Finding the Mirror Shape for Focusing Light: What's the Next Step?

[wormhole]

i'm trying to find a mirror shape which focuses a light at some specific point $x_0$
the initial equation i derived for determining the shape of the mirror is:
(assuming that light rays fall parallel to x-axis - light source is very far from the mirror)
f(x) is the shape I'm trying to determine

$$x_0=-\frac{f(x)-\tan(2\arctan(\frac{df}{dx}))x}{\tan(2\arctan(\frac{df}{dx}))}$$

basically this is an expression for a line passing through point $x_0$ and point on
f(x) where light reflected.
so $\tan(2\arctan(\frac{df}{dx}))$ is a incline of this line


from the initial equation i got to this point and I'm not sure what to do next:

$$\frac{f(x)}{x-x_0}=\tan(2\arctan(\frac{df}{dx}))$$

 

[wormhole]

ok, i took the formula
$$\tan(a+b)=\frac{\tan(a)+\tan(b)}{1-\tan(a)\tan(b)}$$

using this formula i can simplify the equation to become:

$$\frac{2\frac{df}{dx}}{1-{(\frac{df}{dx})}^2}=\frac{f(x)}{x-x_0}$$

is it possible to solve it?

 

[qbert]

i get $f = \pm \sqrt{ (x+c)^2 - (x-x_0)^2 }$ as
a solution. (where c is an arbitrary constant, hopefully
not the same as -x₀.)

 

[HallsofIvy]

i get $f = \pm \sqrt{ (x+c)^2 - (x-x_0)^2 }$ as
a solution. (where c is an arbitrary constant, hopefully
not the same as -x₀.)

Well, I'm impressed with what you have done so far!
I assume you mean the light is focussed at the point (x₀,0).

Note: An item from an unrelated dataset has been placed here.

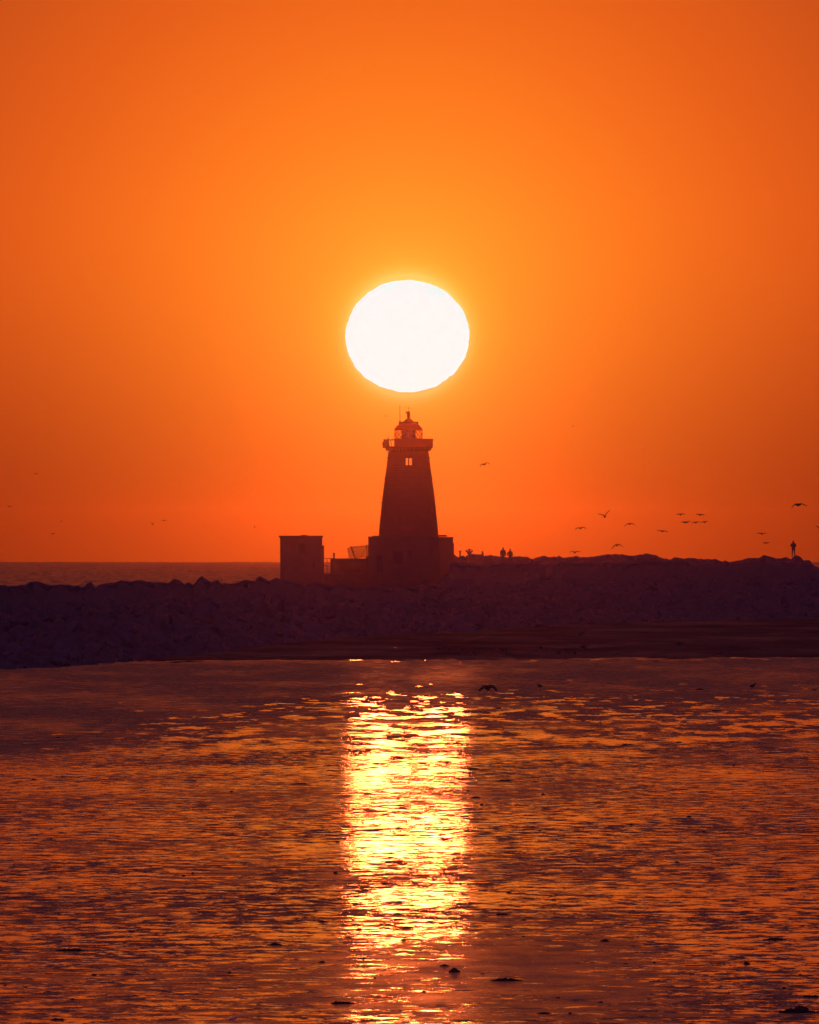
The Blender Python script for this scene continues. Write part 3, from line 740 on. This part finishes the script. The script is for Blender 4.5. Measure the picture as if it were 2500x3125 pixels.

You might as well multiply out the terms in the square root:
$$f(x)= \sqrt{x^2+ 2cx+ c^2- x^2+2x_0x- x_0^2}$$

You can't determine c from the information given: any parabola with focus at (x₀,0) will focus light as required.
And don't write $f(x)= \pm \sqrt{...}$. A function is single valued. You can, of course, write x as a function of y.